Print the listing below exactly.

→ SOURCE DATA
[Begin]

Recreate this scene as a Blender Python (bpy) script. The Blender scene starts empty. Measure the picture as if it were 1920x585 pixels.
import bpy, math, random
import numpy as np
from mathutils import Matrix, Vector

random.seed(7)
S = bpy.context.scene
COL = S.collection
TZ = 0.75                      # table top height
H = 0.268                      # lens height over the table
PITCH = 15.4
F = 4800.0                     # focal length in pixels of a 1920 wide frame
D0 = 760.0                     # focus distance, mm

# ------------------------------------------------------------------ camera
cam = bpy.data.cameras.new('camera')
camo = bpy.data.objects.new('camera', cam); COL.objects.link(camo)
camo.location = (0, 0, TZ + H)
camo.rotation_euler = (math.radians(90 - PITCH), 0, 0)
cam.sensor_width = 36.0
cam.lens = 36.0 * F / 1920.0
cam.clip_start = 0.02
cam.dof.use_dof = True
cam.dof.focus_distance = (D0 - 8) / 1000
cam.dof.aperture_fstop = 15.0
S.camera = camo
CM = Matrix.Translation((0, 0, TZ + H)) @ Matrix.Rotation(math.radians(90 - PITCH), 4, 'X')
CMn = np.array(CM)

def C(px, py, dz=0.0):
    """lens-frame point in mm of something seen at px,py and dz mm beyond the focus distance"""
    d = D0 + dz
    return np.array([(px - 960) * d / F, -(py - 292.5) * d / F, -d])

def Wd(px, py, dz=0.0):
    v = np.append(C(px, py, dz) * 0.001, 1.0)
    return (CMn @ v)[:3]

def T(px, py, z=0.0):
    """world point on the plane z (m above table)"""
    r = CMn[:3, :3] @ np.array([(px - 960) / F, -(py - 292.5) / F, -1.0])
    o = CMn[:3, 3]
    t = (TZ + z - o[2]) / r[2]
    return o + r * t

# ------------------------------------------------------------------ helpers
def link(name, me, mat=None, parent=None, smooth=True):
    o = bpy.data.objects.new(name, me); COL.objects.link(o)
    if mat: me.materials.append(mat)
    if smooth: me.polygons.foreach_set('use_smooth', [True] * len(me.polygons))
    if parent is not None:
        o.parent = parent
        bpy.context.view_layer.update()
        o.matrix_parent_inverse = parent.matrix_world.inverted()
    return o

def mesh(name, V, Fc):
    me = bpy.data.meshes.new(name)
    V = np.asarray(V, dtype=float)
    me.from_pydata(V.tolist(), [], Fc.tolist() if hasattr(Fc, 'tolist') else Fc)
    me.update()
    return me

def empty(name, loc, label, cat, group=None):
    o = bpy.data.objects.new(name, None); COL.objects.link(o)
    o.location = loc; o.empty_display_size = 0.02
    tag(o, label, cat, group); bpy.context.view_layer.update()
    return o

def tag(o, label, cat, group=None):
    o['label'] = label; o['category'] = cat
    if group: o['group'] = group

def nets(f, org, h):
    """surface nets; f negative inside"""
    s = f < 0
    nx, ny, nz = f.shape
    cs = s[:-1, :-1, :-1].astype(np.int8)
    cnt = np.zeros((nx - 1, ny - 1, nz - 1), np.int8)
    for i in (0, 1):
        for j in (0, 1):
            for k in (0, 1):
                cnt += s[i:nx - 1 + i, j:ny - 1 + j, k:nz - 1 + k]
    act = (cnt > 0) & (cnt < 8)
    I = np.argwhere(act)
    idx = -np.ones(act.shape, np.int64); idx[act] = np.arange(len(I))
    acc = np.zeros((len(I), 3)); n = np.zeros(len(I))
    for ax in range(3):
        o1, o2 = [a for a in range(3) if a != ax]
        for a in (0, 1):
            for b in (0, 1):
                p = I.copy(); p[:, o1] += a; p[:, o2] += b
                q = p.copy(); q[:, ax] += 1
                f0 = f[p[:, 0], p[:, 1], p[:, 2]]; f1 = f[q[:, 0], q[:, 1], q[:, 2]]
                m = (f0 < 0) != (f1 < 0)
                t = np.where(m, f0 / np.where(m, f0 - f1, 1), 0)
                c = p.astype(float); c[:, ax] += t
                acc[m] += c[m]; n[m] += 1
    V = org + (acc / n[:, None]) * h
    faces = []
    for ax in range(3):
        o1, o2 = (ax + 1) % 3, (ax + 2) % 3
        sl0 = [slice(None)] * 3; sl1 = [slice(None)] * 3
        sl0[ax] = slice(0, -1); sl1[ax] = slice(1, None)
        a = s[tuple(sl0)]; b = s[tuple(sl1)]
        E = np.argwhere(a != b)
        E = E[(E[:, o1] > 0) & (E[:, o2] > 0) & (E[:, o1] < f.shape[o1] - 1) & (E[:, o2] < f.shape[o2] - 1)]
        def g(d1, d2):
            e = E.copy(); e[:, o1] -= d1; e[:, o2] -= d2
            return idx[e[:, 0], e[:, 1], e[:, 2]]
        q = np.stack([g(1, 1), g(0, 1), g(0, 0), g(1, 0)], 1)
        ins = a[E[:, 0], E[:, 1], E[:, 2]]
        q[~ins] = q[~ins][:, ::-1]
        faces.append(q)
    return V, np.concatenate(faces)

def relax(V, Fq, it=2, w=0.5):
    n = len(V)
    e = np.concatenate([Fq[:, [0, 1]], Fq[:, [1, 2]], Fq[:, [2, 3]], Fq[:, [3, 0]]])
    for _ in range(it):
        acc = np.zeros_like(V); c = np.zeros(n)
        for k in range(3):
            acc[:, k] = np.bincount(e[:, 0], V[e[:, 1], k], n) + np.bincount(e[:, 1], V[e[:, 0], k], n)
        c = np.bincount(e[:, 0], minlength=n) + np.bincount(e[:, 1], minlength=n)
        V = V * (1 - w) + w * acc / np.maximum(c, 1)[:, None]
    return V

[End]

→ TASK SOLUTION
Recreate this scene as a Blender Python (bpy) script. The Blender scene starts empty. Measure the picture as if it were 1920x585 pixels.
import bpy, math, random
import numpy as np
from mathutils import Matrix, Vector

random.seed(7)
S = bpy.context.scene
COL = S.collection
TZ = 0.75                      # table top height
H = 0.268                      # lens height over the table
PITCH = 15.4
F = 4800.0                     # focal length in pixels of a 1920 wide frame
D0 = 760.0                     # focus distance, mm

# ------------------------------------------------------------------ camera
cam = bpy.data.cameras.new('camera')
camo = bpy.data.objects.new('camera', cam); COL.objects.link(camo)
camo.location = (0, 0, TZ + H)
camo.rotation_euler = (math.radians(90 - PITCH), 0, 0)
cam.sensor_width = 36.0
cam.lens = 36.0 * F / 1920.0
cam.clip_start = 0.02
cam.dof.use_dof = True
cam.dof.focus_distance = (D0 - 8) / 1000
cam.dof.aperture_fstop = 15.0
S.camera = camo
CM = Matrix.Translation((0, 0, TZ + H)) @ Matrix.Rotation(math.radians(90 - PITCH), 4, 'X')
CMn = np.array(CM)

def C(px, py, dz=0.0):
    """lens-frame point in mm of something seen at px,py and dz mm beyond the focus distance"""
    d = D0 + dz
    return np.array([(px - 960) * d / F, -(py - 292.5) * d / F, -d])

def Wd(px, py, dz=0.0):
    v = np.append(C(px, py, dz) * 0.001, 1.0)
    return (CMn @ v)[:3]

def T(px, py, z=0.0):
    """world point on the plane z (m above table)"""
    r = CMn[:3, :3] @ np.array([(px - 960) / F, -(py - 292.5) / F, -1.0])
    o = CMn[:3, 3]
    t = (TZ + z - o[2]) / r[2]
    return o + r * t

# ------------------------------------------------------------------ helpers
def link(name, me, mat=None, parent=None, smooth=True):
    o = bpy.data.objects.new(name, me); COL.objects.link(o)
    if mat: me.materials.append(mat)
    if smooth: me.polygons.foreach_set('use_smooth', [True] * len(me.polygons))
    if parent is not None:
        o.parent = parent
        bpy.context.view_layer.update()
        o.matrix_parent_inverse = parent.matrix_world.inverted()
    return o

def mesh(name, V, Fc):
    me = bpy.data.meshes.new(name)
    V = np.asarray(V, dtype=float)
    me.from_pydata(V.tolist(), [], Fc.tolist() if hasattr(Fc, 'tolist') else Fc)
    me.update()
    return me

def empty(name, loc, label, cat, group=None):
    o = bpy.data.objects.new(name, None); COL.objects.link(o)
    o.location = loc; o.empty_display_size = 0.02
    tag(o, label, cat, group); bpy.context.view_layer.update()
    return o

def tag(o, label, cat, group=None):
    o['label'] = label; o['category'] = cat
    if group: o['group'] = group

def nets(f, org, h):
    """surface nets; f negative inside"""
    s = f < 0
    nx, ny, nz = f.shape
    cs = s[:-1, :-1, :-1].astype(np.int8)
    cnt = np.zeros((nx - 1, ny - 1, nz - 1), np.int8)
    for i in (0, 1):
        for j in (0, 1):
            for k in (0, 1):
                cnt += s[i:nx - 1 + i, j:ny - 1 + j, k:nz - 1 + k]
    act = (cnt > 0) & (cnt < 8)
    I = np.argwhere(act)
    idx = -np.ones(act.shape, np.int64); idx[act] = np.arange(len(I))
    acc = np.zeros((len(I), 3)); n = np.zeros(len(I))
    for ax in range(3):
        o1, o2 = [a for a in range(3) if a != ax]
        for a in (0, 1):
            for b in (0, 1):
                p = I.copy(); p[:, o1] += a; p[:, o2] += b
                q = p.copy(); q[:, ax] += 1
                f0 = f[p[:, 0], p[:, 1], p[:, 2]]; f1 = f[q[:, 0], q[:, 1], q[:, 2]]
                m = (f0 < 0) != (f1 < 0)
                t = np.where(m, f0 / np.where(m, f0 - f1, 1), 0)
                c = p.astype(float); c[:, ax] += t
                acc[m] += c[m]; n[m] += 1
    V = org + (acc / n[:, None]) * h
    faces = []
    for ax in range(3):
        o1, o2 = (ax + 1) % 3, (ax + 2) % 3
        sl0 = [slice(None)] * 3; sl1 = [slice(None)] * 3
        sl0[ax] = slice(0, -1); sl1[ax] = slice(1, None)
        a = s[tuple(sl0)]; b = s[tuple(sl1)]
        E = np.argwhere(a != b)
        E = E[(E[:, o1] > 0) & (E[:, o2] > 0) & (E[:, o1] < f.shape[o1] - 1) & (E[:, o2] < f.shape[o2] - 1)]
        def g(d1, d2):
            e = E.copy(); e[:, o1] -= d1; e[:, o2] -= d2
            return idx[e[:, 0], e[:, 1], e[:, 2]]
        q = np.stack([g(1, 1), g(0, 1), g(0, 0), g(1, 0)], 1)
        ins = a[E[:, 0], E[:, 1], E[:, 2]]
        q[~ins] = q[~ins][:, ::-1]
        faces.append(q)
    return V, np.concatenate(faces)

def relax(V, Fq, it=2, w=0.5):
    n = len(V)
    e = np.concatenate([Fq[:, [0, 1]], Fq[:, [1, 2]], Fq[:, [2, 3]], Fq[:, [3, 0]]])
    for _ in range(it):
        acc = np.zeros_like(V); c = np.zeros(n)
        for k in range(3):
            acc[:, k] = np.bincount(e[:, 0], V[e[:, 1], k], n) + np.bincount(e[:, 1], V[e[:, 0], k], n)
        c = np.bincount(e[:, 0], minlength=n) + np.bincount(e[:, 1], minlength=n)
        V = V * (1 - w) + w * acc / np.maximum(c, 1)[:, None]
    return V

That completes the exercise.